The violent death of any person is a sad and terrible thing. The violent death of an innocent is tragic. I thought this story would be one of coming to grips with societal shortcomings. Instead, it appears to be one more attempt to blame others for a problem that rests squarely on the shoulders of the person who pulled the trigger. Keith Stephens was murdered. Why? According to the writer, slavery is to blame (i.e. white people).
"It happened for reasons that any one of us could name -- start with slavery, take it from there."
According to the pastor it is the government's fault (i.e...)
"We've learned the hard way that violence never solves anything," Pastor Peoples shouted. "But it's hard to teach that to our kids when our government is using violence to try and take over the world."
Keith Stephens was murdered because, according to the story, someone found out that he was looking for some money he was owed. That is all. Period. People kill other people. Is it surprising that black people kill black people? Look intently into the mirror, and you will see the reason that Keith Stephens died. A human. A human with the intellect and the drive to do things that are exceedingly bad.

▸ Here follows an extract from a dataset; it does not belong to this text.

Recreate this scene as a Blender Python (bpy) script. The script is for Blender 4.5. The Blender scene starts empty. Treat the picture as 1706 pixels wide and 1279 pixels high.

The shades that separate one human from another are exceptionally subtle. People that had been neighbors for generations suddenly started killing men, women, and children when the restraining force of the Soviet Union dissolved. It is not surprising that black people kill black people. Stop blaming others and come to grips with your own societal problems, and you will begin solving these issues. Until you do this, you yourselves provide perfect cover for murderers. "Slavery made me do it". "The government made me do it".
You have my sympathies, in many respects.
-Poco
Let's take an action, right here, right now. At a minimum, let's write to the Berkeley Police department and demand they more action on Keith Stephens' case. Here is the link, police@ci.berkeley.ca.us. This article was excellent. I hope Salon follows up on this article.
- Elisabeth
Dayton, Ohio
I do not subscribe to Salon is summarized nicely at the end of this article: "Meredith Maran is a frequent contributor to Salon".
I am a university professor whose children attend public schools that are majority African-American. It is impossible for me to over-state the degree to which the kind of thinking espoused by Ms. Maran minimizes whatever opportunities are available to the fraction of our poor/minority can actually compete academically in a fashion that enables them to (1) attend a top-rated university and then (2) be admitted to a decent graduate or professional school.
I cannot in good conscience provide direct financial support to a publication that, by proxy, is ruining whatever chance many at-risk kids have...of succeeding.